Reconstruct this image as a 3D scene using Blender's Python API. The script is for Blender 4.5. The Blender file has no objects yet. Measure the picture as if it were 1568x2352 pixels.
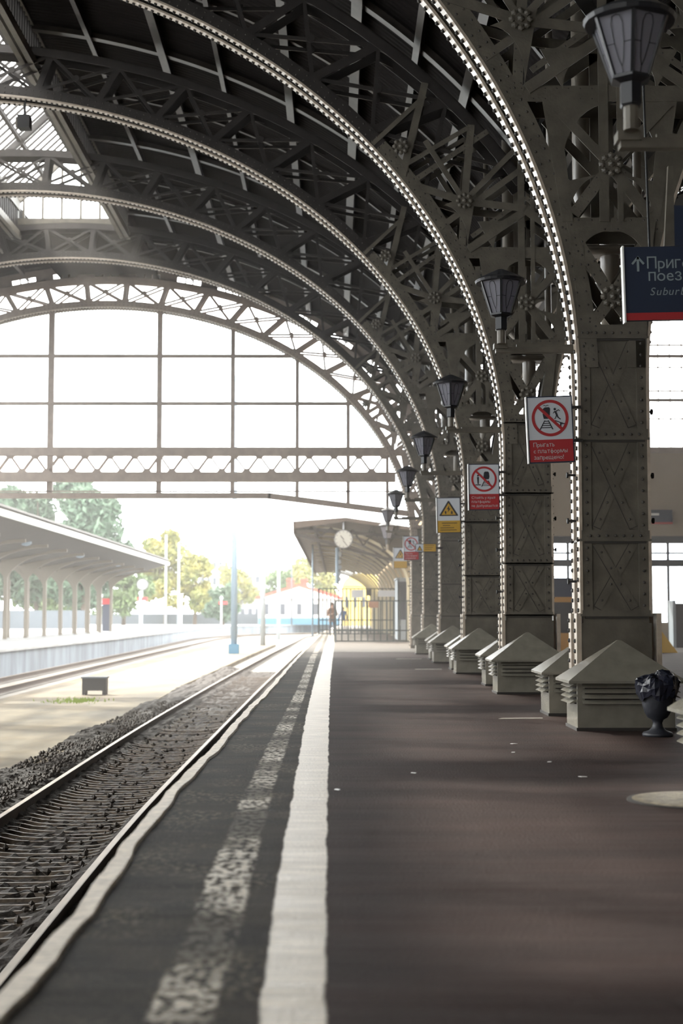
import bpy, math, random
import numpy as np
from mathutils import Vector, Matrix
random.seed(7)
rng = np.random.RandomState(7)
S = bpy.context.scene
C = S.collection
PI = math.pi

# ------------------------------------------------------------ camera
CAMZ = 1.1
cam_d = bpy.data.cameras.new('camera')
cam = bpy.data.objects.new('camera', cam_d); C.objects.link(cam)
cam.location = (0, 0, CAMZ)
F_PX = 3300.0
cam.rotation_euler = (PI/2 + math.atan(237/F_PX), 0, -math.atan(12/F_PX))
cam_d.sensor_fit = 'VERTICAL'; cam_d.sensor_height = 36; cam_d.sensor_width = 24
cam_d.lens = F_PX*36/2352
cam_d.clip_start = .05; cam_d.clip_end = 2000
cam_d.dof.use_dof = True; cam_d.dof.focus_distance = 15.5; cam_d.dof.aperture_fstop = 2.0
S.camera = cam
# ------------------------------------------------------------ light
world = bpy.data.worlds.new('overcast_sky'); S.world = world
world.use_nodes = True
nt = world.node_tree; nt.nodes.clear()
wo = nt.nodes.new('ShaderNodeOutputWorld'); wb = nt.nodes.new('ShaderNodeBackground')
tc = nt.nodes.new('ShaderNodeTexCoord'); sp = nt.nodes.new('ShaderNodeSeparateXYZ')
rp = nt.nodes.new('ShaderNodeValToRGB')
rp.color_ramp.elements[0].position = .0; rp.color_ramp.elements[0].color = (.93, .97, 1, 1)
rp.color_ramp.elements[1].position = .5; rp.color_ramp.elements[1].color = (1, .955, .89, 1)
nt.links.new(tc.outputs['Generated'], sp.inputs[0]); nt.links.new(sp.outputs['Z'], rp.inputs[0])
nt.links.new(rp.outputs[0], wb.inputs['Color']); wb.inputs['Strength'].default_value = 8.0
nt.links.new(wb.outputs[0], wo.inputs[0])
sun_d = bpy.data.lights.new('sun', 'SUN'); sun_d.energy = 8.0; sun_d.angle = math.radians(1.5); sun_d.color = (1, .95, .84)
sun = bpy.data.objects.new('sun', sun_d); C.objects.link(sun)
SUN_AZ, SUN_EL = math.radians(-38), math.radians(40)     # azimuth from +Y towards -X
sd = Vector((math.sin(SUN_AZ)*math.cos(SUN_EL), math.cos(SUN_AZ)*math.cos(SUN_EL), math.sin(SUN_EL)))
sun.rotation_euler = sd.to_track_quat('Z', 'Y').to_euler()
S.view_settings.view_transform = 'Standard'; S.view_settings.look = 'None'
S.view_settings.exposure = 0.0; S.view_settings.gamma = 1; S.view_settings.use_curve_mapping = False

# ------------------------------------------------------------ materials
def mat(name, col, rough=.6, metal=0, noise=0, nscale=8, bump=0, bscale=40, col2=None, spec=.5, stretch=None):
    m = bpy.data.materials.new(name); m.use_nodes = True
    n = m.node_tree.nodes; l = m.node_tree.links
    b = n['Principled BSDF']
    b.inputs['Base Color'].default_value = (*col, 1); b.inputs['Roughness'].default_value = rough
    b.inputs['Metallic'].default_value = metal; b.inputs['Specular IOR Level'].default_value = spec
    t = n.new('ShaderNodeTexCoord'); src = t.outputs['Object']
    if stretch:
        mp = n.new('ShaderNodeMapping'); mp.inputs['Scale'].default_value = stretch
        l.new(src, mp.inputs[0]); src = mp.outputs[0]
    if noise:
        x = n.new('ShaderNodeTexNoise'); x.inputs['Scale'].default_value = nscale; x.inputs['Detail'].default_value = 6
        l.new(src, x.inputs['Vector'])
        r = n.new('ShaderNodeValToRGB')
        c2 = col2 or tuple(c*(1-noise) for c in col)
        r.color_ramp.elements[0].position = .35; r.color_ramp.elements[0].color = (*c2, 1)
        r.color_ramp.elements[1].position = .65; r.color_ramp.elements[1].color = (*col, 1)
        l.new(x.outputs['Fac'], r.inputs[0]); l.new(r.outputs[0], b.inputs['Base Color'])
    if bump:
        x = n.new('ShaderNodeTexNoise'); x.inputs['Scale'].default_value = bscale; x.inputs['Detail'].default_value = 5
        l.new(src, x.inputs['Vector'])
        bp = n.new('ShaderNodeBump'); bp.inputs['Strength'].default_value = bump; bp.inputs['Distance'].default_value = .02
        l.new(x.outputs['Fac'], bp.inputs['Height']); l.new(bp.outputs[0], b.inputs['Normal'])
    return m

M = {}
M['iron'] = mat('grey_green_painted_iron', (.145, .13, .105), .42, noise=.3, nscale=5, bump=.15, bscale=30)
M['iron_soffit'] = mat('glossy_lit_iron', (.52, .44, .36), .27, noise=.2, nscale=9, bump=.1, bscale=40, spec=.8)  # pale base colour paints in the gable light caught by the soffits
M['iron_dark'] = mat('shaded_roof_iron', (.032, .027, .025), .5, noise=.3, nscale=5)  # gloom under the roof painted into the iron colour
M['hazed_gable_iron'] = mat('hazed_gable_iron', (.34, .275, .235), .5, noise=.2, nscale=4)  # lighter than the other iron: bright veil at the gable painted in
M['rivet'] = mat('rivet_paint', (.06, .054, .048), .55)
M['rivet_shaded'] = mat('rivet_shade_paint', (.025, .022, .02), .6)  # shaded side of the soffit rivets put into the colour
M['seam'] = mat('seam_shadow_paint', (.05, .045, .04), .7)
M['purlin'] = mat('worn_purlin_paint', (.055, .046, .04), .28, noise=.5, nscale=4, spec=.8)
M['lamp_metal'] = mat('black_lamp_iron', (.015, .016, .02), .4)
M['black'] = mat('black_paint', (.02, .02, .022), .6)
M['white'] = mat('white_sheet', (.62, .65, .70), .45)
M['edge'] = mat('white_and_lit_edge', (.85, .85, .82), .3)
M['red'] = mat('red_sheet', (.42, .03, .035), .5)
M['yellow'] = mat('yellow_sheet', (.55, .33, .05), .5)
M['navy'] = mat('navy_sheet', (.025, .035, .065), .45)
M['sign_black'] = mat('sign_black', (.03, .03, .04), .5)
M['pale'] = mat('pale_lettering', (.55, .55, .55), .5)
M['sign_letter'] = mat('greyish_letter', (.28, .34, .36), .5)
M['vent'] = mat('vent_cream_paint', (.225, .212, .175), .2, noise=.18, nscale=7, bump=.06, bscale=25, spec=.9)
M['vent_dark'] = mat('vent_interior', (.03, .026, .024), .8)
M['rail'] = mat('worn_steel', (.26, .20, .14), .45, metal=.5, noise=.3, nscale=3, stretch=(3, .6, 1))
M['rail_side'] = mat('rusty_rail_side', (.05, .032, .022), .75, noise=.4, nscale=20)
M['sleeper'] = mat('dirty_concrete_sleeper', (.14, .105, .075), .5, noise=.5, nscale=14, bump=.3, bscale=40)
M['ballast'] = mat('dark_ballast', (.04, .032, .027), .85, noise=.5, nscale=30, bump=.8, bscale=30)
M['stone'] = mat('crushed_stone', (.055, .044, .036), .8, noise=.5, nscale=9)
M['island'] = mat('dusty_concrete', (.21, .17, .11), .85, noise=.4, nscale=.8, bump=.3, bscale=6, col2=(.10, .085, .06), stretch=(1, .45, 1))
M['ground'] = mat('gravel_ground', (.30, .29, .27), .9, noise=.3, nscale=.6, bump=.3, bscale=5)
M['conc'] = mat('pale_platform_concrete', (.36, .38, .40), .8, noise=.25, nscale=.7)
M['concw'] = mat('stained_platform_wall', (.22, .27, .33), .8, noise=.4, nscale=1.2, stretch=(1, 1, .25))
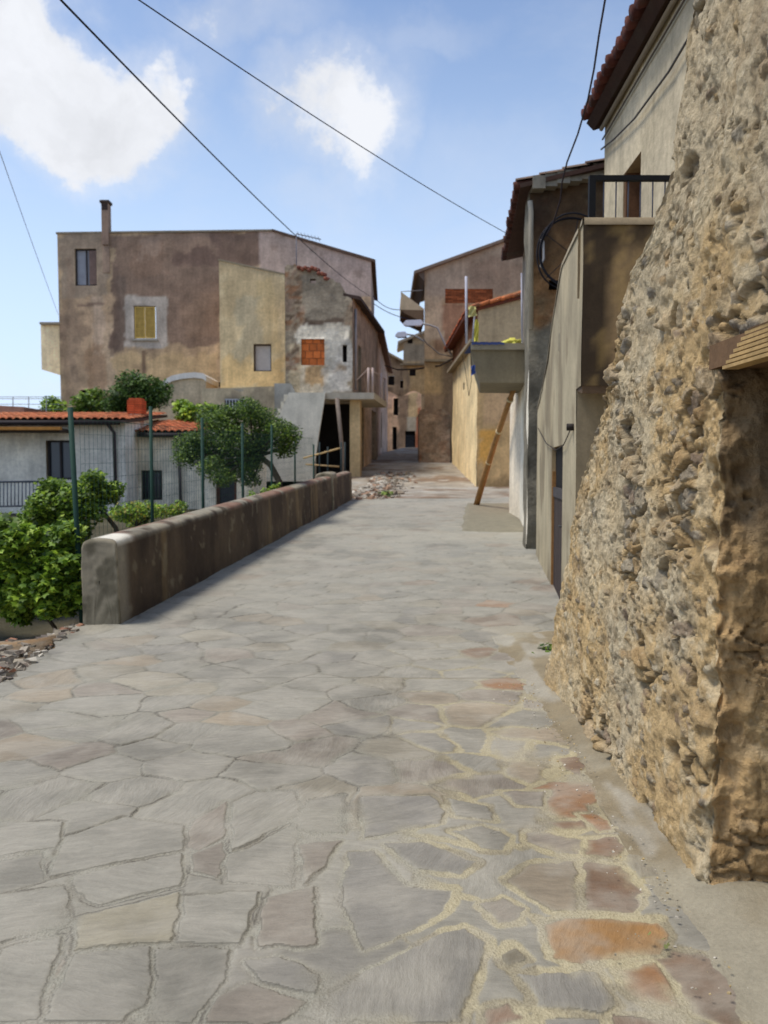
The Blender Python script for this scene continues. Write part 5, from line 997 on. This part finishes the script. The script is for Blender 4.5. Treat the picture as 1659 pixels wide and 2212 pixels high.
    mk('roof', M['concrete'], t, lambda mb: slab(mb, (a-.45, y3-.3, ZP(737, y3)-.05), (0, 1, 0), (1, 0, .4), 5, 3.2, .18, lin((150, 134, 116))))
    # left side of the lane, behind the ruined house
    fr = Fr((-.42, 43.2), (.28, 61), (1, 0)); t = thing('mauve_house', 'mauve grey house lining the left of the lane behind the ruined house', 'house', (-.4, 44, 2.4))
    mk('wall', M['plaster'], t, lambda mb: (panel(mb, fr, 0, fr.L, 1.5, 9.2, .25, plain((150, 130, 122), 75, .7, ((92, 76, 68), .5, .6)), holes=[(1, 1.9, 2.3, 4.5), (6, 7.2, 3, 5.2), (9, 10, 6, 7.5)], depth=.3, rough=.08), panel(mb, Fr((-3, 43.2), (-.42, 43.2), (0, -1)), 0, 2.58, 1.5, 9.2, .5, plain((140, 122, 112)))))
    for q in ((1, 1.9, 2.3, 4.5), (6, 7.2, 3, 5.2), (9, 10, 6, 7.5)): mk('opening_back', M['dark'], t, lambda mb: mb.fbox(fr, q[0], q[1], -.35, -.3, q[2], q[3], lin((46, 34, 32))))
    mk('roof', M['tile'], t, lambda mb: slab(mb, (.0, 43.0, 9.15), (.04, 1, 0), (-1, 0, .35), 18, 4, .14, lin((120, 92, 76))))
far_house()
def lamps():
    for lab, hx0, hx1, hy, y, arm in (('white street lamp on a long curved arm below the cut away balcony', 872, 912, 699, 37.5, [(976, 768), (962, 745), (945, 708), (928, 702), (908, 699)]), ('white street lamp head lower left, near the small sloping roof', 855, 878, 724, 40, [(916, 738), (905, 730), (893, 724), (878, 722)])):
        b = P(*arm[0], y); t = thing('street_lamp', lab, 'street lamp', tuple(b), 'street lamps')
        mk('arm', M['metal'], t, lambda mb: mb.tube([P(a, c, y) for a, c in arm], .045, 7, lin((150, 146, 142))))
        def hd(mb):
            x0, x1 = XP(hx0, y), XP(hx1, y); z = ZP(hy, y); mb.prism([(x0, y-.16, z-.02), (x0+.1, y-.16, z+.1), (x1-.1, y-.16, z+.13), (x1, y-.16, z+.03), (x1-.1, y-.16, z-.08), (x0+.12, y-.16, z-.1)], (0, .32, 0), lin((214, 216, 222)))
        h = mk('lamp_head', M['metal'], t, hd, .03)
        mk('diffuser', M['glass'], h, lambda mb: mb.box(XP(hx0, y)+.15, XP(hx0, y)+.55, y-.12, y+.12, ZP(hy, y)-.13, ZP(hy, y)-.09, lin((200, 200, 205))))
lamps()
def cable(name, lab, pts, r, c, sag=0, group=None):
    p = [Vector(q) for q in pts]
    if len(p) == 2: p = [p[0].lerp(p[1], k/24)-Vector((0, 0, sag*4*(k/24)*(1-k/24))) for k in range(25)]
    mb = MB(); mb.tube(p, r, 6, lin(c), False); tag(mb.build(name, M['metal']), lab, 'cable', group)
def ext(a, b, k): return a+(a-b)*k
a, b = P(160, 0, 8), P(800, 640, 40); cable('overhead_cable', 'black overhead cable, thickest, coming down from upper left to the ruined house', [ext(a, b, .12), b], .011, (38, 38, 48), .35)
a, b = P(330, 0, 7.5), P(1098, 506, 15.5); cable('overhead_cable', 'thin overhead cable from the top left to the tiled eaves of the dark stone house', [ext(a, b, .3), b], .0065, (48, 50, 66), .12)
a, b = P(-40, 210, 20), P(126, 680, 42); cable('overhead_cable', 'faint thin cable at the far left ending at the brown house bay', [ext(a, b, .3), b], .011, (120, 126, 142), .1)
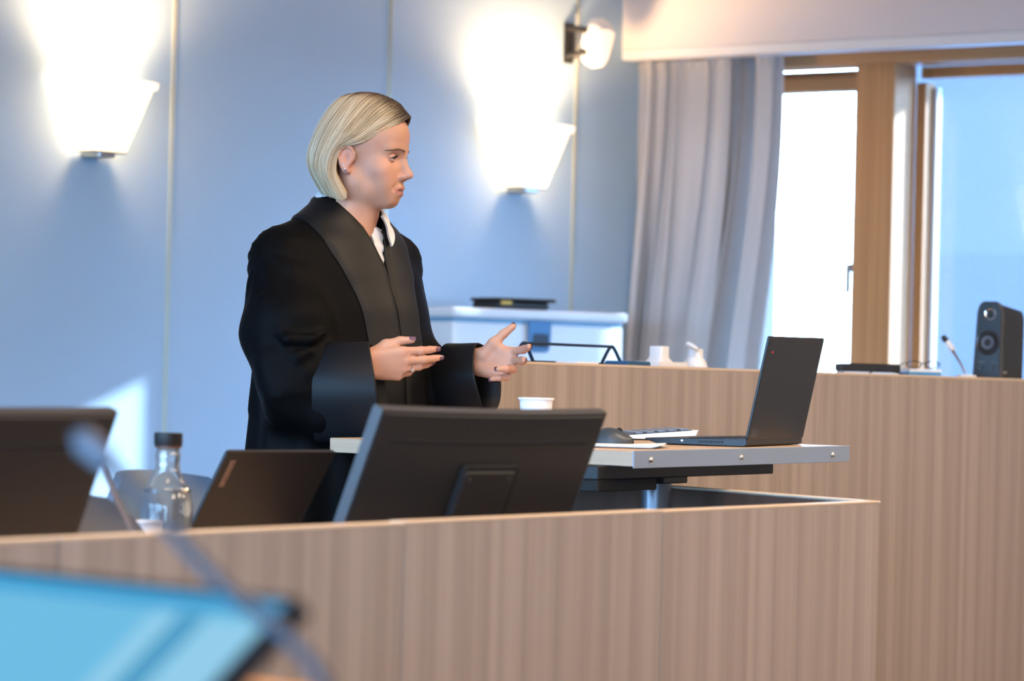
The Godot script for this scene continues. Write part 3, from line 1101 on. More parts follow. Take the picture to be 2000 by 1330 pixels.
• • • •
Only the lines from the start of the records to the one containing "PI = math.pi" should be repeated, exactly and with both ends kept; drop any pictures.

Reconstruct this image as a 3D scene using Blender's Python API. The script is for Blender 4.5. The Blender file has no objects yet. Measure the picture as if it were 1568x2352 pixels.
import bpy, math, random
import numpy as np
from mathutils import Vector, Matrix
random.seed(7)
rng = np.random.RandomState(7)
S = bpy.context.scene
C = S.collection
PI = math.pi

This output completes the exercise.